» **DIRECTIONS FOR THIS TASK**
Starting at the line that contains "if R.random() <", copy each line through the final one exactly as written.

» **SUPPLIED INFORMATION**
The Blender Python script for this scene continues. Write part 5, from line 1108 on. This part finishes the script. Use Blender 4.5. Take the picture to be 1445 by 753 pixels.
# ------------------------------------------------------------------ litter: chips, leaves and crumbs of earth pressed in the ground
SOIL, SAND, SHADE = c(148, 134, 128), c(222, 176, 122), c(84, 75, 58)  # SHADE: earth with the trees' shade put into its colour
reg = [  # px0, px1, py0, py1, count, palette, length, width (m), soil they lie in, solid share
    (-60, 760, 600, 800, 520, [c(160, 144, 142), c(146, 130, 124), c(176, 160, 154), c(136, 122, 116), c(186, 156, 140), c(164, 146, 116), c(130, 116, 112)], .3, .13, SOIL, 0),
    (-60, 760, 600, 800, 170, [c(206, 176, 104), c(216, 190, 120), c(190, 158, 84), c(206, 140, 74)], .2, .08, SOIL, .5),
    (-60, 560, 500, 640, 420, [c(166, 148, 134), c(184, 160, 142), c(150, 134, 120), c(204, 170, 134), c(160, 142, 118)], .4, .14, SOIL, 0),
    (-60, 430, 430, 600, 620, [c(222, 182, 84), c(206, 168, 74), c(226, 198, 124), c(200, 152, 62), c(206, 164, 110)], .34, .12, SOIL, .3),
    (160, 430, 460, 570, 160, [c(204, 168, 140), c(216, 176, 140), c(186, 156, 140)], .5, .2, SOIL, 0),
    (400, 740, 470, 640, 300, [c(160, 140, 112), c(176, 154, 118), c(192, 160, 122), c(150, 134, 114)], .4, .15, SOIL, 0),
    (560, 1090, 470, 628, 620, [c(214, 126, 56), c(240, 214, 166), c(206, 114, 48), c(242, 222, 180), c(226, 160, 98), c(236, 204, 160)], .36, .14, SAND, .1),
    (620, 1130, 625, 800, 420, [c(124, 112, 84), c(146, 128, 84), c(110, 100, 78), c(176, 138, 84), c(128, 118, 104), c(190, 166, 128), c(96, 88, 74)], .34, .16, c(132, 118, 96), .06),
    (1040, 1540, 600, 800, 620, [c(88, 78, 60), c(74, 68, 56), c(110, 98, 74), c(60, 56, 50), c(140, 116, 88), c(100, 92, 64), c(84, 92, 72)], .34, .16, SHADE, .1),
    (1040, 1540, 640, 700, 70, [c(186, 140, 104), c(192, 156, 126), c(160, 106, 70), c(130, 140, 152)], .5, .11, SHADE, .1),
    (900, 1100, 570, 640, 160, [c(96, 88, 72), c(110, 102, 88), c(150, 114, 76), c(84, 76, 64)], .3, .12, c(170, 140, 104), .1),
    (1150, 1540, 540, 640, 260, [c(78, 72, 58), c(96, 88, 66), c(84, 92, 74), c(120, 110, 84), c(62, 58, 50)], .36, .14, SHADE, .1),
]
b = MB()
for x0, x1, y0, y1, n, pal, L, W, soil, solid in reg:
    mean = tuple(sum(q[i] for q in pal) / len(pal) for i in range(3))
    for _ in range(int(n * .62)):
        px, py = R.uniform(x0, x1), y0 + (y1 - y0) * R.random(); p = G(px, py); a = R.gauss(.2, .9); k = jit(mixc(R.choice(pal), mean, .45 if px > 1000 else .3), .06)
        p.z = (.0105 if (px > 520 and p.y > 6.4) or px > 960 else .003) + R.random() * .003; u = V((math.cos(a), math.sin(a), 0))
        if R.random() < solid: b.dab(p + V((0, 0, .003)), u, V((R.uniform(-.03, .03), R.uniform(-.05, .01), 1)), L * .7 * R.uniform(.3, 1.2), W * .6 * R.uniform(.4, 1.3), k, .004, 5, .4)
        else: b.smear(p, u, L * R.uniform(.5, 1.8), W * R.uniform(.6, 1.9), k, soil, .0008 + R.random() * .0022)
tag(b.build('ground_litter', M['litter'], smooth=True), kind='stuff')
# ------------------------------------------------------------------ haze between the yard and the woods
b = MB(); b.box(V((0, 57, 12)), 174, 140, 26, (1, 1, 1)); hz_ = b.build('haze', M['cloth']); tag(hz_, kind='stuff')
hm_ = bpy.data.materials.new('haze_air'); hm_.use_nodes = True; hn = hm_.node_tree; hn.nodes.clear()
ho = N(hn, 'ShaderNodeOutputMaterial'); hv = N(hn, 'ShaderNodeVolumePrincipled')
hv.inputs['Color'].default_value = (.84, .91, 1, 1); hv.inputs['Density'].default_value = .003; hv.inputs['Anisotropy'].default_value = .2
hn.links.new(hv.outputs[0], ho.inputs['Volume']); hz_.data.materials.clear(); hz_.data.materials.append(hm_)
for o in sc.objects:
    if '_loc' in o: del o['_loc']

» **RESPONSE TO THE EXERCISE**
        if R.random() < solid: b.dab(p + V((0, 0, .003)), u, V((R.uniform(-.03, .03), R.uniform(-.05, .01), 1)), L * .7 * R.uniform(.3, 1.2), W * .6 * R.uniform(.4, 1.3), k, .004, 5, .4)
        else: b.smear(p, u, L * R.uniform(.5, 1.8), W * R.uniform(.6, 1.9), k, soil, .0008 + R.random() * .0022)
tag(b.build('ground_litter', M['litter'], smooth=True), kind='stuff')
# ------------------------------------------------------------------ haze between the yard and the woods
b = MB(); b.box(V((0, 57, 12)), 174, 140, 26, (1, 1, 1)); hz_ = b.build('haze', M['cloth']); tag(hz_, kind='stuff')
hm_ = bpy.data.materials.new('haze_air'); hm_.use_nodes = True; hn = hm_.node_tree; hn.nodes.clear()
ho = N(hn, 'ShaderNodeOutputMaterial'); hv = N(hn, 'ShaderNodeVolumePrincipled')
hv.inputs['Color'].default_value = (.84, .91, 1, 1); hv.inputs['Density'].default_value = .003; hv.inputs['Anisotropy'].default_value = .2
hn.links.new(hv.outputs[0], ho.inputs['Volume']); hz_.data.materials.clear(); hz_.data.materials.append(hm_)
for o in sc.objects:
    if '_loc' in o: del o['_loc']